Every morning when the drills start on the cycle super-highway that will speed the passage of Deliveroo couriers through west London, I put my head in my hands and will myself into a gingerbread cottage in the country.


Be careful what you wish for, is Amanda Craig’s message. ‘In the country,’ says Quentin, the compellingly irredeemable husband in Craig’s novel The Lie of the Land, ‘no one can hear you scream.’ The philandering Quentin and Lottie need to divorce, but can’t afford it. If they rent out their London house for a year the property market might pick up, and they can sell for enough to buy a flat each. In the meantime, they must rent cheaply in the country with their two young daughters and Lottie’s teenage son from a one-night fling. They are the downwardly-mobile privileged poor: Lottie an architect eking out a redundancy payment; Quentin a formerly successful journalist who can’t (gulp!) get a byline.

They move to Devon, Brexit-Ukip country, and do battle with mice, rats, stray cats and the broadband router. These alone don’t explain the low rent on the cottage. There’s a stone trough in the basement spattered with blood. Then something nasty, rotting, turns up near the compost heap. A death in the village.
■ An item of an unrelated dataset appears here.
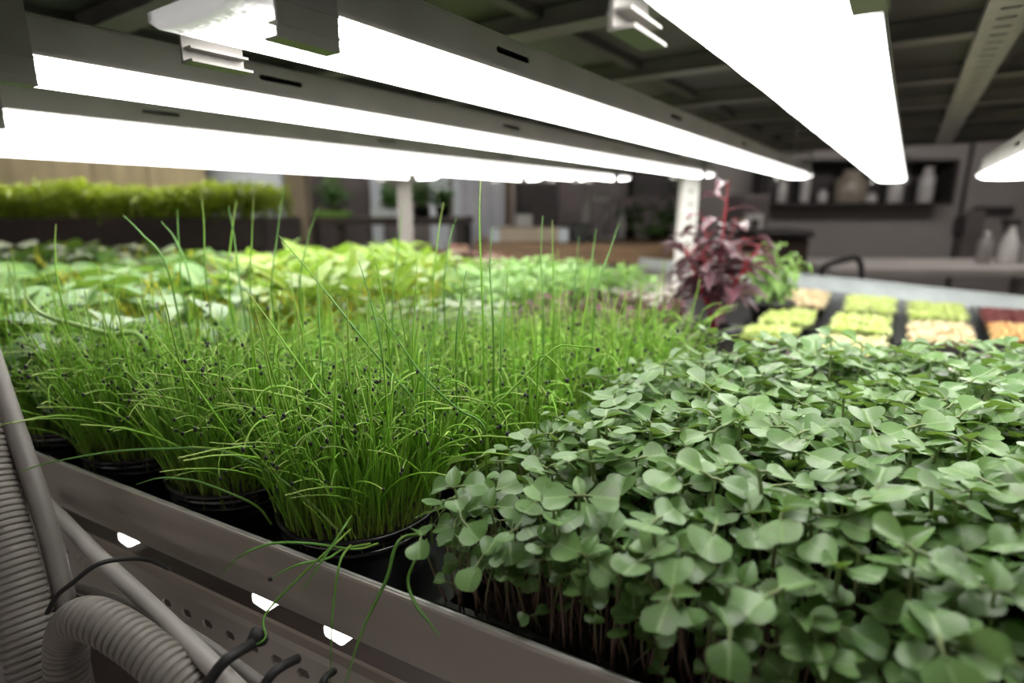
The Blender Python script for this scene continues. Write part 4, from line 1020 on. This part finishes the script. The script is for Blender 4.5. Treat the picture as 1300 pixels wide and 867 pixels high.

There is powerful nature writing here, as well as social satire. Think James Rebanks’s The Shepherd’s Life, but with sex, politics, malice, murder and Le Creuset saucepans. Lottie blooms away from London; Quentin withers. Craig is whetstone-sharp when writing her women: on Lottie’s domestic, particularly Christmas, martyrdom; on the farmer’s wife who adopts cats, dogs, hens, lambs, any animal to quiet the grief of not having a baby; on little girls at London prep schools who won’t eat birthday cake for fear of getting fat. She is also fair and understanding: the locals who vote for Ukip aren’t monsters or racists or idiots, they just feel forgotten.

The plot is a little protracted, but the reveal is ingenious. I was sure I’d solved it, but Craig is clever at herding you in the wrong direction with feints and false leads. I’m still dreaming of my rectory cottage — though I’ll never dare touch the compost heap.